Work to be completed.
Every line in the listing below from the one with "Write a Blender" through the one with "from mathutils import" is to be reproduced exactly, both ends included; leave out the rest.

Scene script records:
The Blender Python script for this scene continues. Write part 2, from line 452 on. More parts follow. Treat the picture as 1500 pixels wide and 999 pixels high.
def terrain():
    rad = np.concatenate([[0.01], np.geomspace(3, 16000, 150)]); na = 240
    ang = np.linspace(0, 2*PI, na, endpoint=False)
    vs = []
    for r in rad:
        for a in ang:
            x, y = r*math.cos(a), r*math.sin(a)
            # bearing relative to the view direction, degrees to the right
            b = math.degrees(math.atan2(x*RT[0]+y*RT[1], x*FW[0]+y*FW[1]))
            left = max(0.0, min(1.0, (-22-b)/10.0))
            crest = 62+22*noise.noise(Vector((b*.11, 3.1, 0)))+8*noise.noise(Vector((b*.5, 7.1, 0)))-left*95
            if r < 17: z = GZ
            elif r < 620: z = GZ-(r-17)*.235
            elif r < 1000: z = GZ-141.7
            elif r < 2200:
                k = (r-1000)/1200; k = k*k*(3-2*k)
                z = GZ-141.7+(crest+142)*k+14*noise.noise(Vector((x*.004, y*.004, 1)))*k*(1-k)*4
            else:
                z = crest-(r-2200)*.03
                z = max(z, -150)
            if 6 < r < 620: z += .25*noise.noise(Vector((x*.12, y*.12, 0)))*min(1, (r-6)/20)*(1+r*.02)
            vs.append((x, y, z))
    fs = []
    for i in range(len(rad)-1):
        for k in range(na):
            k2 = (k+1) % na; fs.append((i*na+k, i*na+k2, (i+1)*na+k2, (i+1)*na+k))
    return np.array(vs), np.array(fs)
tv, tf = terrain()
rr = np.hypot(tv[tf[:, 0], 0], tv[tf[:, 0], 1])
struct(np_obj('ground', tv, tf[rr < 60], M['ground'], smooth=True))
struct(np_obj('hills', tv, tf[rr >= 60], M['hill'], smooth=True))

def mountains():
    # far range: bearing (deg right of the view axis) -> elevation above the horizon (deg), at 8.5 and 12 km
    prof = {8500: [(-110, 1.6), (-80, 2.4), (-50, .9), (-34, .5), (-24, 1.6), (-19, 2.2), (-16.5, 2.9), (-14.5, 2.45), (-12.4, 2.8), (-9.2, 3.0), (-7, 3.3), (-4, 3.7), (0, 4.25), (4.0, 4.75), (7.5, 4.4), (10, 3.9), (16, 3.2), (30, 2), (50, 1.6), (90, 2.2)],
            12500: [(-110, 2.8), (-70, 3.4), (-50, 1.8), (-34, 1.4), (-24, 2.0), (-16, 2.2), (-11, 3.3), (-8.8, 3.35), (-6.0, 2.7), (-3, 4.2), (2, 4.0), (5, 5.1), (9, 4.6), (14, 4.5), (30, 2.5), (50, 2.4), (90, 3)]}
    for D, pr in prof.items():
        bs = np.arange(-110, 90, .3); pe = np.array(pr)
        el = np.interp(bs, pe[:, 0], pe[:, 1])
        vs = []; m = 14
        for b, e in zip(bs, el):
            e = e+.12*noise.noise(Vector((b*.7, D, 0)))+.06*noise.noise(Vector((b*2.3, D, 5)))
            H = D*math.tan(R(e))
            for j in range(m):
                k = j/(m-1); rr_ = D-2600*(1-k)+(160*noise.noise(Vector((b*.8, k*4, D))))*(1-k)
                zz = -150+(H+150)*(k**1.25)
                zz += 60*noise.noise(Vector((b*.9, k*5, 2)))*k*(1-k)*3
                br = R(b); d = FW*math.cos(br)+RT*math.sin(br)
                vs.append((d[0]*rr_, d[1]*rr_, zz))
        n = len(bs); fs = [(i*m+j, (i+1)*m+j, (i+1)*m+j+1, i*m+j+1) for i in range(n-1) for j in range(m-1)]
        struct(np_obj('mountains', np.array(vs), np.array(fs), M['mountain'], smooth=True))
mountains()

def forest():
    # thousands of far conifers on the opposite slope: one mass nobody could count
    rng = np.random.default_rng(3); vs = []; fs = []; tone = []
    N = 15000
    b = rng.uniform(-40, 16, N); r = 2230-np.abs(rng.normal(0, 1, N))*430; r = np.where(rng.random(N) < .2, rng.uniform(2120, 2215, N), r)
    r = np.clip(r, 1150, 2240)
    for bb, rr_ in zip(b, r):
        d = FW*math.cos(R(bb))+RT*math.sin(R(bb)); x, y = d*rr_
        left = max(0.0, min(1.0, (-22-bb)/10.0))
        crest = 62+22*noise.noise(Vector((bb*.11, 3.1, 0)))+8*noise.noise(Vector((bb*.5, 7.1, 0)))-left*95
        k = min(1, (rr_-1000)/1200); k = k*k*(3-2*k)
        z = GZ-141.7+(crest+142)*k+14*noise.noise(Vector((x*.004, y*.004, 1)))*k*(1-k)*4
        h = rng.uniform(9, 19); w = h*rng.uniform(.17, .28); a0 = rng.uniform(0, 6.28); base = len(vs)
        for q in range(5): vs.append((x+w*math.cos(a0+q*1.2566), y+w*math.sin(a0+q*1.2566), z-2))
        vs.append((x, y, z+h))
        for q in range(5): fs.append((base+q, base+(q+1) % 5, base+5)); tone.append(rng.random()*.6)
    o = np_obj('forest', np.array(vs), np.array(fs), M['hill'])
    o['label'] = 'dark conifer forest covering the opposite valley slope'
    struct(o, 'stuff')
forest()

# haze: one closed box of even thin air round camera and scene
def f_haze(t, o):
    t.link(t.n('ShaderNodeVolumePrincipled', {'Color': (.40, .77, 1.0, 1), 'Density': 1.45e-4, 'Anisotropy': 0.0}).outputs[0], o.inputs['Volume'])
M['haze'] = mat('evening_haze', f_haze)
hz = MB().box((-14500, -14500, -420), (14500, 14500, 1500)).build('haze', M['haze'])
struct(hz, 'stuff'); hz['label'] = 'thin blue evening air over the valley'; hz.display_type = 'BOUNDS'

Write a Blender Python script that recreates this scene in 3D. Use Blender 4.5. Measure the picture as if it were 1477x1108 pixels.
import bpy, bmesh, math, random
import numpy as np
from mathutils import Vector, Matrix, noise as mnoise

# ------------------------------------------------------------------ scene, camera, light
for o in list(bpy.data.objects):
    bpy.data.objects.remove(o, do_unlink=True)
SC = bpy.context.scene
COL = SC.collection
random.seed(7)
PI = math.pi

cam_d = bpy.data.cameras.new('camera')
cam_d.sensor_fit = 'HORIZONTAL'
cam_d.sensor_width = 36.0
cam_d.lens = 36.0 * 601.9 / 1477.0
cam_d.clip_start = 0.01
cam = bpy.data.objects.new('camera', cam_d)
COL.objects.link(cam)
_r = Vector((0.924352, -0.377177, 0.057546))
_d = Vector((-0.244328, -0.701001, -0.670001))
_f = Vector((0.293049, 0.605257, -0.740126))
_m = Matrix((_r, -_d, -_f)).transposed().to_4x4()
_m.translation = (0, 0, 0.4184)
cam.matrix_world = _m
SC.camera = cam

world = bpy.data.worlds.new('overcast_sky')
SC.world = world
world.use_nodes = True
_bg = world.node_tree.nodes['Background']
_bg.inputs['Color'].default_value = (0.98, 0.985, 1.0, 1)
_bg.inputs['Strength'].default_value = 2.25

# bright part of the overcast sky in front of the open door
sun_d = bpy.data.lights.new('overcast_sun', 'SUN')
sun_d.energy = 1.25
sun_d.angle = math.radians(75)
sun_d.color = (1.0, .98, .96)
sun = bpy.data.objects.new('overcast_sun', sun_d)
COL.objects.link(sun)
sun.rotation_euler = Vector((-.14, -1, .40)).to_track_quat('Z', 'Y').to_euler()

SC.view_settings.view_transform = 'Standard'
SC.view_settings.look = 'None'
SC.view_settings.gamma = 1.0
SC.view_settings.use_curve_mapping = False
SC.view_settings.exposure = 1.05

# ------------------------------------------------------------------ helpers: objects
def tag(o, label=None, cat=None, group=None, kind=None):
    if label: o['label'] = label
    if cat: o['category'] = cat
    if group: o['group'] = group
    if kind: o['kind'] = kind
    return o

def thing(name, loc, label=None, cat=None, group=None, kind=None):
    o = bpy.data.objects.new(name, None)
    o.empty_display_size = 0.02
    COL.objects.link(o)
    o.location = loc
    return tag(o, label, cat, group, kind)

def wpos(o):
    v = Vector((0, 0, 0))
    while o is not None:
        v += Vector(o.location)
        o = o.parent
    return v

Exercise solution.
Write a Blender Python script that recreates this scene in 3D. Use Blender 4.5. Measure the picture as if it were 1477x1108 pixels.
import bpy, bmesh, math, random
import numpy as np
from mathutils import Vector, Matrix, noise as mnoise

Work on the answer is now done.